Present the following entries again, word for word and in full.

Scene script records
━━━━━━━━

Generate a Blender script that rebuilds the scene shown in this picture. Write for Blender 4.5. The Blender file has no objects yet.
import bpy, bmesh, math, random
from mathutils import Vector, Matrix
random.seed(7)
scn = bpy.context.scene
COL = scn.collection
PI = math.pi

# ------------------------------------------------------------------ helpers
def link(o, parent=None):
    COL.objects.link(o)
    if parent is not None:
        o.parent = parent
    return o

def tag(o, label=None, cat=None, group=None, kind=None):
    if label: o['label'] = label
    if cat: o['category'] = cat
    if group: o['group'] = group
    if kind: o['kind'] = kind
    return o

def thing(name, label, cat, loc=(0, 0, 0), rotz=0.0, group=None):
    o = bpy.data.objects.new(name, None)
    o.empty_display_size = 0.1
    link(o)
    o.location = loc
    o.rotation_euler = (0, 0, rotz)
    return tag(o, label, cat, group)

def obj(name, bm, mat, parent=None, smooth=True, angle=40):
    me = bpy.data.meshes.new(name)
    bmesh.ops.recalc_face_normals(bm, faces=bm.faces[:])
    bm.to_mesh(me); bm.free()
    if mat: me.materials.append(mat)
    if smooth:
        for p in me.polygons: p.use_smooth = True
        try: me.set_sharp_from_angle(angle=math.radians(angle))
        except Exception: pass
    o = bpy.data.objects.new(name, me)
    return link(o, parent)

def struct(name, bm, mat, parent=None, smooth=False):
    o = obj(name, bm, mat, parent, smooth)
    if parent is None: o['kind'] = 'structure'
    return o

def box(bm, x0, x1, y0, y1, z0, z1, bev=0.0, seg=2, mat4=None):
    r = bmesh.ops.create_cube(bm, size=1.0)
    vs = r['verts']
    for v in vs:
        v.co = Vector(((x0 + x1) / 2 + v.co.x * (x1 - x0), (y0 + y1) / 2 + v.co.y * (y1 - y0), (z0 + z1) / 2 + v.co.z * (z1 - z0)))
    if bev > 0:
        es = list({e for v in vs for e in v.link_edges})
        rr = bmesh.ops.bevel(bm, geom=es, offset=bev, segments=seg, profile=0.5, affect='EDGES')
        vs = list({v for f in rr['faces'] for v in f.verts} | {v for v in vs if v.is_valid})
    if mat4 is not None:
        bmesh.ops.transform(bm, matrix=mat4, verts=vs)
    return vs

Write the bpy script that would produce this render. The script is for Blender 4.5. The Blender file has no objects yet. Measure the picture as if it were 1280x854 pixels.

━━━━━━━━

Task result =>
Generate a Blender script that rebuilds the scene shown in this picture. Write for Blender 4.5. The Blender file has no objects yet.
import bpy, bmesh, math, random
from mathutils import Vector, Matrix
random.seed(7)
scn = bpy.context.scene
COL = scn.collection
PI = math.pi

# ------------------------------------------------------------------ helpers
def link(o, parent=None):
    COL.objects.link(o)
    if parent is not None:
        o.parent = parent
    return o

def tag(o, label=None, cat=None, group=None, kind=None):
    if label: o['label'] = label
    if cat: o['category'] = cat
    if group: o['group'] = group
    if kind: o['kind'] = kind
    return o

def thing(name, label, cat, loc=(0, 0, 0), rotz=0.0, group=None):
    o = bpy.data.objects.new(name, None)
    o.empty_display_size = 0.1
    link(o)
    o.location = loc
    o.rotation_euler = (0, 0, rotz)
    return tag(o, label, cat, group)

def obj(name, bm, mat, parent=None, smooth=True, angle=40):
    me = bpy.data.meshes.new(name)
    bmesh.ops.recalc_face_normals(bm, faces=bm.faces[:])
    bm.to_mesh(me); bm.free()
    if mat: me.materials.append(mat)
    if smooth:
        for p in me.polygons: p.use_smooth = True
        try: me.set_sharp_from_angle(angle=math.radians(angle))
        except Exception: pass
    o = bpy.data.objects.new(name, me)
    return link(o, parent)

def struct(name, bm, mat, parent=None, smooth=False):
    o = obj(name, bm, mat, parent, smooth)
    if parent is None: o['kind'] = 'structure'
    return o

def box(bm, x0, x1, y0, y1, z0, z1, bev=0.0, seg=2, mat4=None):
    r = bmesh.ops.create_cube(bm, size=1.0)
    vs = r['verts']
    for v in vs:
        v.co = Vector(((x0 + x1) / 2 + v.co.x * (x1 - x0), (y0 + y1) / 2 + v.co.y * (y1 - y0), (z0 + z1) / 2 + v.co.z * (z1 - z0)))
    if bev > 0:
        es = list({e for v in vs for e in v.link_edges})
        rr = bmesh.ops.bevel(bm, geom=es, offset=bev, segments=seg, profile=0.5, affect='EDGES')
        vs = list({v for f in rr['faces'] for v in f.verts} | {v for v in vs if v.is_valid})
    if mat4 is not None:
        bmesh.ops.transform(bm, matrix=mat4, verts=vs)
    return vs

Write the bpy script that would produce this render. The script is for Blender 4.5. The Blender file has no objects yet. Measure the picture as if it were 1280x854 pixels.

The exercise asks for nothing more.